#### [Short exercise]
Check each line of the listing for the word "finishes" and give only the number of lines that have it.

#### [Data entries]
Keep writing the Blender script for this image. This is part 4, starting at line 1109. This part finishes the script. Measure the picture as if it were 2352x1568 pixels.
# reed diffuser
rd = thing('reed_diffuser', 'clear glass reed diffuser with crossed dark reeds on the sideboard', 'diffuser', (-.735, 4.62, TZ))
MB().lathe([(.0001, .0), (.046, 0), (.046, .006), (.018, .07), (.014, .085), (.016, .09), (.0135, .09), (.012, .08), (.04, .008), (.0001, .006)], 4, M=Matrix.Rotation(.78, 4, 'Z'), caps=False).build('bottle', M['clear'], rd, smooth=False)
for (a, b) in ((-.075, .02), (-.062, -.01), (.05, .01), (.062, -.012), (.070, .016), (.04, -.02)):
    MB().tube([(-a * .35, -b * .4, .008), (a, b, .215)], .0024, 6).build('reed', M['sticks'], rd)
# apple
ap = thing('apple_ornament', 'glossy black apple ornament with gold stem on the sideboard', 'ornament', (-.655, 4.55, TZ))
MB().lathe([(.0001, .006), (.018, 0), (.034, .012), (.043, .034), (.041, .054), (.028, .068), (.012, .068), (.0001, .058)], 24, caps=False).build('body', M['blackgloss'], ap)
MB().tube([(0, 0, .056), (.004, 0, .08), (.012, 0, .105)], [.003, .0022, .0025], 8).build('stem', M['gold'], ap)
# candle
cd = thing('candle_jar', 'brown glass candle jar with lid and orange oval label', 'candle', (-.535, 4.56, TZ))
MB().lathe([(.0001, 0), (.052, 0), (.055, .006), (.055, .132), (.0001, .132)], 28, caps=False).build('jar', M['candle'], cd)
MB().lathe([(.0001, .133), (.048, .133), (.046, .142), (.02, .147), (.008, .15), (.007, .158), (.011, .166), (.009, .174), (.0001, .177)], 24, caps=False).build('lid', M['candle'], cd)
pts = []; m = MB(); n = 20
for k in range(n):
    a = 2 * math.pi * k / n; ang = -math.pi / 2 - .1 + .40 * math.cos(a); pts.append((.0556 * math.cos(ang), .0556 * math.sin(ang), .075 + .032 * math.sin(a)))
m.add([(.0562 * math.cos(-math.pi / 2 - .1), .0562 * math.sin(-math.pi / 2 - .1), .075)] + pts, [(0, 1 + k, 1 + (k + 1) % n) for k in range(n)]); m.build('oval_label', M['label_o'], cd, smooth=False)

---

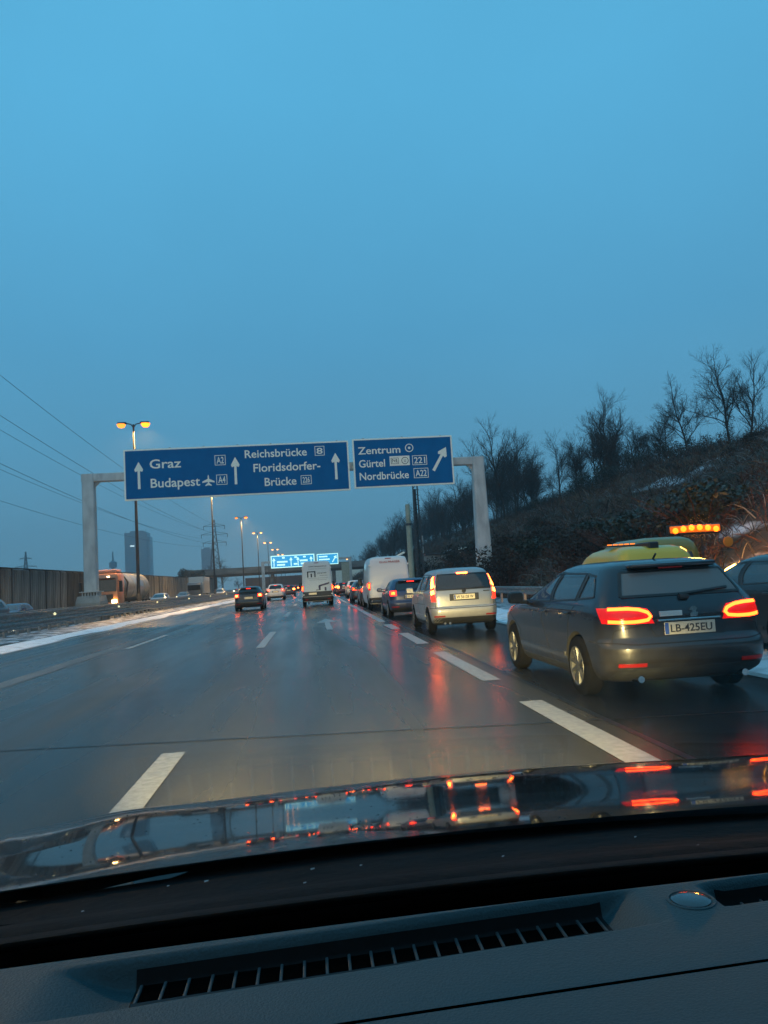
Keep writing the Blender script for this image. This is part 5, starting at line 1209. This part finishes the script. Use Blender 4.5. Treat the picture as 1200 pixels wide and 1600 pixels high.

...

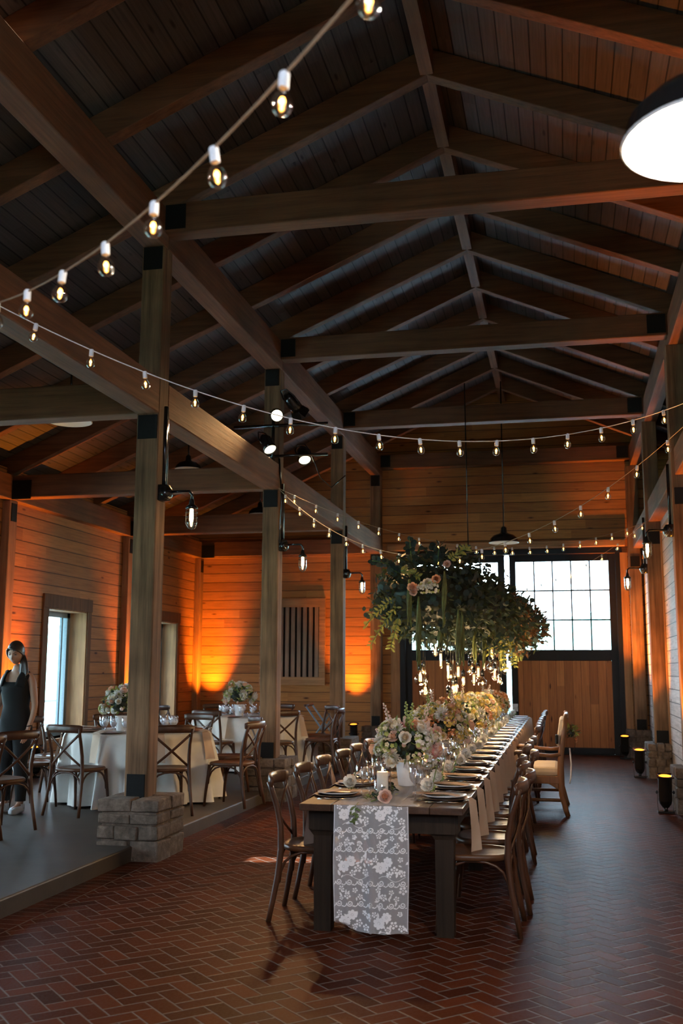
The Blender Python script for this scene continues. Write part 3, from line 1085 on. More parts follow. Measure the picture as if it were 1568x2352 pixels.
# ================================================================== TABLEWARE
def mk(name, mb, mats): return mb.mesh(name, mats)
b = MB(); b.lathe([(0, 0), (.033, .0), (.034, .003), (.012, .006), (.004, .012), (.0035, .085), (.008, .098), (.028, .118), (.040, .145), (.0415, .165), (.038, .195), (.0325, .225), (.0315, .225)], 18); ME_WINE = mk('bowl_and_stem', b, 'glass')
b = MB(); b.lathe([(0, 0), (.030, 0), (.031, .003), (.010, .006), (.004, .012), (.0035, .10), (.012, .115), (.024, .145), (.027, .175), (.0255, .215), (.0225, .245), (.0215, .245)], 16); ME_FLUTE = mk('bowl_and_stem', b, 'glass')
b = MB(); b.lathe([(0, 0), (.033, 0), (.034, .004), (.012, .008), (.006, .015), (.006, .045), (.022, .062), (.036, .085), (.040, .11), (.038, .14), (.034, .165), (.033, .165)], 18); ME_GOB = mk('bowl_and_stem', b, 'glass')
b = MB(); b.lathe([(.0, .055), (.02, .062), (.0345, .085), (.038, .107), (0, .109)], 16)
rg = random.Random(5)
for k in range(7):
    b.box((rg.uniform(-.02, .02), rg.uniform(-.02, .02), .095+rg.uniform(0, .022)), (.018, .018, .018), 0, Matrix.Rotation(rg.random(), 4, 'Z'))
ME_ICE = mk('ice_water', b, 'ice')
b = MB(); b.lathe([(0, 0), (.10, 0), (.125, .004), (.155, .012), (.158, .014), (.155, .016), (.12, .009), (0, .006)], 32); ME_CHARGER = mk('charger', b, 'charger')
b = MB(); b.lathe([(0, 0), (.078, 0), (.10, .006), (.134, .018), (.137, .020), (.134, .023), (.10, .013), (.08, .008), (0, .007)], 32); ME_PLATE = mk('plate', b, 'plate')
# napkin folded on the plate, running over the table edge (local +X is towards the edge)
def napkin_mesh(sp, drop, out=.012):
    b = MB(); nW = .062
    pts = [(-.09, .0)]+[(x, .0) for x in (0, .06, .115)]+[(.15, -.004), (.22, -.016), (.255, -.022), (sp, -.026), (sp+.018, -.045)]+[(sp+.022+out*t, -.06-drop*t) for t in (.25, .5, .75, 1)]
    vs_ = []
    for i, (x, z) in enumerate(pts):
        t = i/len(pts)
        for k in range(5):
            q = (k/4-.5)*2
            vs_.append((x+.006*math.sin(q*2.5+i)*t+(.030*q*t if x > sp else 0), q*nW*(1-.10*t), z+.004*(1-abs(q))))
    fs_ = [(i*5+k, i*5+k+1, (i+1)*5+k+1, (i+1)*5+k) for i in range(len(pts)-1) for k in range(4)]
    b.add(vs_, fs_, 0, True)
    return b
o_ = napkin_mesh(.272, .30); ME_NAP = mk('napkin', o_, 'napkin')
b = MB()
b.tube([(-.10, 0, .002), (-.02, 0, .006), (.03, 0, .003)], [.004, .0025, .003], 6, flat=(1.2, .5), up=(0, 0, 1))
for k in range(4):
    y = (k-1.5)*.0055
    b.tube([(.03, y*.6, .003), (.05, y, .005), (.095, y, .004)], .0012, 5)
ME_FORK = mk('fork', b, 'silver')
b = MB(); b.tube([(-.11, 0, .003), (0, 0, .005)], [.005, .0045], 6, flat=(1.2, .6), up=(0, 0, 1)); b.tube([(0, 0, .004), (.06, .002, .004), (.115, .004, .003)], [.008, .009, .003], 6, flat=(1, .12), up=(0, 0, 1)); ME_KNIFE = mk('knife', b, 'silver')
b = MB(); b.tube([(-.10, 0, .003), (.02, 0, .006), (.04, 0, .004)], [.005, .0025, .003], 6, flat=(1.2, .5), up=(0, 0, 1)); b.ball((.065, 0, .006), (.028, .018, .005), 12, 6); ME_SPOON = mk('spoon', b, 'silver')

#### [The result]
2